WASHINGTON — While Gov. Mark Dayton and other DFLers say the Second Amendment hinders the state from doing more to control guns, legal experts and gun-control advocates dismiss those worries and say Minnesota could have much tougher laws.
“At this point, I don’t think we have an option under the Second Amendment to do what some people are advocating,” Dayton said Monday, according to the Star Tribune. “There’s a limit on what society can do to protect people from their own follies.”
Dayton’s stance is a simple one — gun control is a federal matter and there’s not much states can do in that arena, an official in the governor's office told MinnPost.
But that hasn’t stopped other states from instituting tougher gun-control laws of their own, sometimes even stronger than the ones Minnesota has taken up.
The Brady Campaign to End Gun Violence rated Minnesota’s gun laws the 17th strongest in the country, but still gave a state a dismal failing grade — 14 points out of 100 — when it comes to gun control.

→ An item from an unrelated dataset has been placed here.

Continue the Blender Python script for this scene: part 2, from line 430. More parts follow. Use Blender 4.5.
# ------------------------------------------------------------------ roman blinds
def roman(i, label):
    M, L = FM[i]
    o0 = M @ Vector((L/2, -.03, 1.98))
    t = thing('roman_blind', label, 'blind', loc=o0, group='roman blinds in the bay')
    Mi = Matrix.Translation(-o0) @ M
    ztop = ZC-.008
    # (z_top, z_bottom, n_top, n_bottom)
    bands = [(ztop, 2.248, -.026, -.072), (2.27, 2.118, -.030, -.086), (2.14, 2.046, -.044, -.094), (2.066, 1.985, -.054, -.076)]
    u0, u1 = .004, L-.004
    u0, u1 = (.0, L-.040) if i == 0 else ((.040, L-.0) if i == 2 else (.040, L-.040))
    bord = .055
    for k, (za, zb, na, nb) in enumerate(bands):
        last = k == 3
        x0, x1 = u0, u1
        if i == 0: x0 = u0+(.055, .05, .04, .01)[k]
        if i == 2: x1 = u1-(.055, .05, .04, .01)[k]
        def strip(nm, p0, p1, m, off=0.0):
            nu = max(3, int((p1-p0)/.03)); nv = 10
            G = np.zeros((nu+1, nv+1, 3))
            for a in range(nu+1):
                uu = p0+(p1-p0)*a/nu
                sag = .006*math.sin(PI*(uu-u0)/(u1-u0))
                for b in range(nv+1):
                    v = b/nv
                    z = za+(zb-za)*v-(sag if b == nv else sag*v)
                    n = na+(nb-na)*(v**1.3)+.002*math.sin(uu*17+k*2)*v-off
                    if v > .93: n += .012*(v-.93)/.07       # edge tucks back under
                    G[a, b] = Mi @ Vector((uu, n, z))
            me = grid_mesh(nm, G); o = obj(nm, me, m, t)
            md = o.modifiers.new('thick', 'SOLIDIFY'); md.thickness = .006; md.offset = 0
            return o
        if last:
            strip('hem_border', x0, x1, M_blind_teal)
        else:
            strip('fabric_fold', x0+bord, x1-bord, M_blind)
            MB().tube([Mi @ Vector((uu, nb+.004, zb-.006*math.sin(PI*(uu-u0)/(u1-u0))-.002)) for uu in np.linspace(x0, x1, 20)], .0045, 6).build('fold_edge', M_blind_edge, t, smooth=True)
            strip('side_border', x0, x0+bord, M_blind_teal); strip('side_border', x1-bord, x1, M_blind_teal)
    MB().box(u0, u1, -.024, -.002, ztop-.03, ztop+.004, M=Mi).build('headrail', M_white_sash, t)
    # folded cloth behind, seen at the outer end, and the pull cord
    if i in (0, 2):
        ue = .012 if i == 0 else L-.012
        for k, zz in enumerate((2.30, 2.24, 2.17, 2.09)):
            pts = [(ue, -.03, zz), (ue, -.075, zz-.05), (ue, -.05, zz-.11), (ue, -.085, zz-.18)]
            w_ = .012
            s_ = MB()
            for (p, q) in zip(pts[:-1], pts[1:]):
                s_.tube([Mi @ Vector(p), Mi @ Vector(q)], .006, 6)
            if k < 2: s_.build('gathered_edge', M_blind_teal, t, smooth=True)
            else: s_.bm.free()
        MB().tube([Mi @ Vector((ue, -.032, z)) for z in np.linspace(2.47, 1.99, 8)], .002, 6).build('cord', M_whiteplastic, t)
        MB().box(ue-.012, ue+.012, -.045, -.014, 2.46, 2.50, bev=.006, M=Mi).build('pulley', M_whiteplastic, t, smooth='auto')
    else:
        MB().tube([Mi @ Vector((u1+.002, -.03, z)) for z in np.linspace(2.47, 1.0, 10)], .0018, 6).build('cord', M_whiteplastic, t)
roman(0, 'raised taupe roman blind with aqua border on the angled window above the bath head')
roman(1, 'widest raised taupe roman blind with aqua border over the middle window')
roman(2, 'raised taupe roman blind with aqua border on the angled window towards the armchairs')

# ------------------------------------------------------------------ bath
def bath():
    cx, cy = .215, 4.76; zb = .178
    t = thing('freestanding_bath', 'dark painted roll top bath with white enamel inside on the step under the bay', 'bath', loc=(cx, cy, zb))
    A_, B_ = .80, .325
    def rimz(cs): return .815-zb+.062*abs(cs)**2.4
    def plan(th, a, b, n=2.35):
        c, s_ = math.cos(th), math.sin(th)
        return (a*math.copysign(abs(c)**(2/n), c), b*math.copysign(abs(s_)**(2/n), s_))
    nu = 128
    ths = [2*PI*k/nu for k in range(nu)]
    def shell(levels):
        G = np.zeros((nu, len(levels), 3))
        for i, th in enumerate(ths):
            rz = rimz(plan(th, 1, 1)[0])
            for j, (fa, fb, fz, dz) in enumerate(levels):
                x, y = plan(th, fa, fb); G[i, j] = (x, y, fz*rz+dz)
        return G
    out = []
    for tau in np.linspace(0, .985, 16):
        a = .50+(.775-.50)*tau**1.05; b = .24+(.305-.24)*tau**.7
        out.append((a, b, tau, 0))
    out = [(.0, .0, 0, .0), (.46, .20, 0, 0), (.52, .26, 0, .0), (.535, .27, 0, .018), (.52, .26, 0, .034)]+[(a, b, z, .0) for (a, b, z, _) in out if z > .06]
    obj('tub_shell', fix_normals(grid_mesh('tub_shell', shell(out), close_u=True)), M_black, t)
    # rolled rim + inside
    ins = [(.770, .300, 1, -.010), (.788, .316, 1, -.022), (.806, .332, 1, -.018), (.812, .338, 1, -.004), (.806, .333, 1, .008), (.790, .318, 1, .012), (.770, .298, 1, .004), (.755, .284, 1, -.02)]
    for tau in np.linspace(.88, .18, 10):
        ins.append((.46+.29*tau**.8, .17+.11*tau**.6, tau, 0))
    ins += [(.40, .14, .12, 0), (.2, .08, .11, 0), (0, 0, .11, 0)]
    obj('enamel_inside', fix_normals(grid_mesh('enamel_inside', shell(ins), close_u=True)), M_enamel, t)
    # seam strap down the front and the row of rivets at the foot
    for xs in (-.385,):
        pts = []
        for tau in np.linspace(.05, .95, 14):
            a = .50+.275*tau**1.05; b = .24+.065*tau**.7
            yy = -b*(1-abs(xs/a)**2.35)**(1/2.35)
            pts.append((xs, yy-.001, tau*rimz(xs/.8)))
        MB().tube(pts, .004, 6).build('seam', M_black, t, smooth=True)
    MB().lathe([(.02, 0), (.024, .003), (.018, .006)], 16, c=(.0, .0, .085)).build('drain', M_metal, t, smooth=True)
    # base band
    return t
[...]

Gun control advocates say lawmakers should consider assault weapon bans, increased background checks and prohibitions on high-capacity magazine clips.
In part because state law doesn’t address those issues, the Law Center to Prevent Gun Violence gives the state’s gun laws a C grade. That’s 12th best among states, and the group credits Minnesota with regulating certain types of handguns, requiring guns be kept away from children and banning gun ownership for people who commit certain misdemeanors.
But Ben Van Houten, the center’s managing attorney, said other Minnesota laws are largely half-measures compared to what it’s able to do. Minnesota bans certain types of semiautomatic weapons, but does not have a general assault weapons ban. It requires background checks before you can buy a gun from a licensed dealer, but does not fill a loophole in federal law allowing sales between private parties to go forward without them.
“States have a ton of room to adopt sensible laws to [combat] gun violence,” he said.
Second Amendment interpretation
The most noteworthy Supreme Court decision in the arena of gun control came in 2008, when the court struck down a ban on handguns in Washington D.C.
But while the court said government can’t outright ban guns (in this case, for protection in an individual’s home), it gave significant leeway for the government limit who can own or purchase weapons or ammo.
The court’s opinion, authored by Justice Antonin Scalia, allows government to prohibit felons and the mentally ill from owning guns, and it upheld laws prohibiting them in schools and government buildings. Perhaps most notably for gun-control advocates, it opened the door to “laws imposing conditions and qualifications on the commercial sale” of weapons.
Legal analysts told the New York Times:
The decision in the case, District of Columbia v. Heller, has been of mainly symbolic importance so far. There have been more than 500 challenges to gun laws and gun prosecutions since Heller was decided, and vanishingly few of them have succeeded.
The courts have upheld federal laws banning gun ownership by people convicted of felonies and some misdemeanors, by illegal immigrants and by drug addicts. They have upheld laws making it illegal to carry guns near schools or in post offices. They have upheld laws concerning unregistered weapons. And they have upheld laws banning machine guns and sawed-off shotguns.
Nor does Heller impose any major hurdles to many of the most common legislative proposals in the wake of the Newtown shootings … Among the responses that Heller allows, he said, are better background checks, enhanced mental health reporting and a ban on high-capacity ammunition clips.
Some states have run afoul to the Heller decision, however. Last week a federal court overturned an Illinois law prohibiting concealed weapons in public places, citing Heller directly.
Other state laws
Minnesota’s gun laws are in the top half of the states, according to the Brady Campaign and the Law Center, but they fall short compared to what the states at the top of the lists are doing.
California and New York generally score the highest among gun-control advocates. California, especially, is known for its strict assault-weapon ban that is even tougher than the national ban that expired in 2004. The state licenses all gun sellers, restricts high-capacity magazines and requires a background check for every transaction. Those are common laws in states with gun control, but some Californians are considering going one step further, Van Houten said: A group of activists are trying to pass a law that would require individuals acquire a permit before they can buy ammunition, not just firearms.
“Those are a number of steps that are doable and they are important,” he said.
Joan Peterson, a Minnesotan who sits on the Brady Campaign board of directors, said there a number of states with laws she hopes to see enacted in Minnesota. New York joins California in closing the background check loophole, and it also has a robust law compelling citizens to report lost and stolen guns. Connecticut, the site of last week’s school shooting, has a two-week waiting period for people looking to buy rifles or shotguns, the longest in the country. (Minnesota has a seven-day waiting period for hand guns and assault weapons.)
Peterson said any concerns over the legality of state gun-control laws are misguided considering what other states have implemented.
“Other states have done plenty,” she said. “States are perfectly capable of passing their own gun laws.”
Van Houten said all these state laws are considered permissible under current Second Amendment interpretation. But advocates for tougher gun-control laws say the policy debate within states like Minnesota would be null if federal lawmakers were to move forward with gun control of their own.
But absent federal legislation, “It’s incumbent on the states to fill in those gaps,” Van Houten said.